«Lo sciopero ha cambiato le coscienze»

Parità salariale subito

Abbiamo incontrato e intervistato Julia Cámara, membro del coordinamento nazionale dello sciopero, che ci ha parlato, tra le altre cose, delle differenze che sussistono tra uno sciopero classico, legato soprattutto a questioni salariali e contrattuali, e uno sciopero femminista.

Julia Cámara, quali sono le tappe che hanno portato allo sciopero in Spagna?

In prima battuta abbiamo costituito dei comitati regionali e uno statale, poi abbiamo avuto diversi momenti di elaborazione teorica sul concetto di sciopero femminista e, infine, ci siamo concentrate su aspetti organizzativi. Rispetto alle lotte del lavoro, la nostra protesta era condotta su più livelli: non ci siamo soltanto limitate a non lavorare, ma abbiamo anche bloccato le scuole e le università, ci siamo astenute dai lavori domestici e di cura e, infine, abbiamo fatto uno sciopero dei consumi. (vedi «La lotta delle donne è globale»)

Come avete fatto a coinvolgere tutte le categorie di donne della società?

Questo era un nostro obiettivo ma non so se lo abbiamo raggiunto in pieno. Alcuni collettivi di donne di colore, ad esempio, hanno rivolto alcune critiche, a mio modo di vedere pertinenti, perché non si sentivano incluse nel ventaglio di rivendicazioni della prima ora. Sul tema del coinvolgimento pieno di tutte le categorie di donne c’è ancora molto da fare.

Cosa è cambiato dopo lo sciopero?

Si è verificato un cambiamento radicale della coscienza collettiva rispetto al tema del femminismo: prima dello sciopero il femminismo sembrava essere associato a un gruppetto sparuto di donne un po’ folli impegnate in attività radicali per strada, ora è sulla bocca di tutte. Tutto questo può comportare alcuni rischi, ma è sicuramente l’occasione per una presa di coscienza politica per molte donne.

Quale ruolo hanno giocato le donne iberiche residenti all’estero?

Sono state molto importanti. Un esempio: il movimento transnazionale Marea granate, nato nel 2012 per combattere le politiche economiche e sociali dei governi spagnoli, causa della recente ondata emigratoria dalla penisola iberica, ha partecipato attivamente alla lotta con i suoi gruppi chiamati Femigrantes e ha contribuito in maniera decisiva a internazionalizzare le rivendicazioni dello sciopero.

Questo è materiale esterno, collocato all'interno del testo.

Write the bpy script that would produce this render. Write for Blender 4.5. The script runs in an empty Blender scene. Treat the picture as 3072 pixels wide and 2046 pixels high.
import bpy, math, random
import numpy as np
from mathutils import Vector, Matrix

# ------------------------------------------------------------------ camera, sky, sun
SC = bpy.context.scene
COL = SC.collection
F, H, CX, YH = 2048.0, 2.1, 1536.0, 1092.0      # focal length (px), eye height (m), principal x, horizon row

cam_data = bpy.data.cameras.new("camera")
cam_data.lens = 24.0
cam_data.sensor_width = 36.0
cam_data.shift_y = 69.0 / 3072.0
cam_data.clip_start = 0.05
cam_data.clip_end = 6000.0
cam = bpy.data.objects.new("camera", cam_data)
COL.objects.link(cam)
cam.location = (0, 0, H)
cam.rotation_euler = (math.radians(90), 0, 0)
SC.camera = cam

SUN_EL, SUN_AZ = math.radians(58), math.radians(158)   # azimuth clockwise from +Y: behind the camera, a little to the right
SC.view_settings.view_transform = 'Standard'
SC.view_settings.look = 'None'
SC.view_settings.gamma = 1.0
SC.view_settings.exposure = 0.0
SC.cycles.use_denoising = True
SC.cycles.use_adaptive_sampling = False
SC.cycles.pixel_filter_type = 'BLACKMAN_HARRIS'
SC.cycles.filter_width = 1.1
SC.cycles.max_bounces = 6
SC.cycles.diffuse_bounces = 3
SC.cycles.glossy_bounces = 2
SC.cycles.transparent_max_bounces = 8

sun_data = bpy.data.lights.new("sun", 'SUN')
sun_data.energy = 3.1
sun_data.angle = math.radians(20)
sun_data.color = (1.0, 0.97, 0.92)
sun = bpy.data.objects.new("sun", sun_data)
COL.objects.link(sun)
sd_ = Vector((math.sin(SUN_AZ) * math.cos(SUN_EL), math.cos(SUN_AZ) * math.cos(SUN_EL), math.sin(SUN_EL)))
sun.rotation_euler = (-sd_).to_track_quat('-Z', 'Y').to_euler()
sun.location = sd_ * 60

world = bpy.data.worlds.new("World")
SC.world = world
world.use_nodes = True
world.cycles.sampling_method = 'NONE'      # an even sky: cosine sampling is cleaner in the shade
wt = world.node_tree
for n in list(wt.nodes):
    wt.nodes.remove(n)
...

Gli uomini come hanno supportato lo sciopero?

Gli uomini hanno giocato il ruolo di facilitatori. A loro abbiamo dato il compito di gestire le attività di supporto dello sciopero: lo spazio per i bambini e la ristorazione. In generale, abbiamo chiesto loro di fare il possibile per permettere un’ampia partecipazione delle donne allo sciopero. 

Lo sciopero spagnolo può insegnare qualcosa al movimento svizzero?

Le strutture classiche di organizzazione degli scioperi sono importanti per la riuscita dello sciopero. Si deve cercare però, a mio modo di vedere, di andare oltre: occorre cercare di costruire spazi il più possibile aperti.

Cosa succederà adesso?

Si sciopererà ancora, è deciso. Vogliamo superare ciò che abbiamo ottenuto lo scorso anno. È difficile perché ovviamente l’anno scorso l’entusiasmo era molto alto ma credo però che ora ci sia più consapevolezza politica e quindi non escludo che, nel 2019, le donne rimaste a casa lo scorso anno si uniranno alla protesta.